Me impresiona también el relato de Naamán el leproso, a quien otro profeta de Israel, Eliseo, le mandó que se lavase siete veces en el Jordán para curarse de su lepra (2 R 5,10). Pienso que Naamán después de haberse lavado por tercera y cuarta vez sin notar ninguna mejoría, estaría tentado de desistir y volverse a su tierra. Pero tuvo la perseverancia de llegar hasta la séptima inmersión, y "su carne se tornó como la carne de un niño pequeño y quedó limpio" (2 R 5,14). Una de las parábolas lucanas sobre la oración insiste en la perseverancia en la oración a ejemplo de aquella viuda que pedía repetidamente justicia al juez prevaricador hasta que el juez le hizo justicia, aunque solo fuera por librarse de ella (Lc 18,5).

En el Nuevo Testamento son continuas las exhortaciones a orar perseverantemente, sin cansancio (Rm 12,12; Col 4,2). "Siempre en oración y súplica, orando en toda ocasión en el Espíritu, velando juntos con perseverancia e intercediendo por todos los santos" (Ef 6,18-19).

También Elías perseveró en su oración y finalmente, a la séptima vez, el ayudante le anunció que se veía una pequeña nubecita en el horizonte (1 R 18,44). Es todo lo que necesitaba el profeta. En aquella nube pequeña supo ver el signo de que su oración había sido escuchada. Los hombres y mujeres de fe saben reconocer en pequeños signos la respuesta a sus peticiones.

Muchas veces le pedimos a Dios flores, pero él sólo nos concede semillas. Hay que seguir creyendo que estas semillas son ya el cumplimiento de la promesa y poseen ya todo el contenido genético de lo que con el tiempo serán las flores.

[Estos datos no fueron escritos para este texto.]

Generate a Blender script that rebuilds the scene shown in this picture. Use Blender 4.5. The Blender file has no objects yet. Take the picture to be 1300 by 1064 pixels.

Igualmente el anciano Simeón había pedido ver al Mesías de Israel antes de morir (Lc 2,26). Cuando un día fue al Templo impulsado por el Espíritu Santo, sólo vio allí un bebé llevado en brazos de su madre, pero en ese bebé reconoció la respuesta a sus oraciones y a las promesas de Dios. No vivió lo suficiente para ver cómo ese niño llegó a ser luz de las naciones y gloria de Israel. Quizás también nosotros muramos sin haber visto otra respuesta a nuestras oraciones que esa nubecita ambigua o ese bebé en brazos de su madre.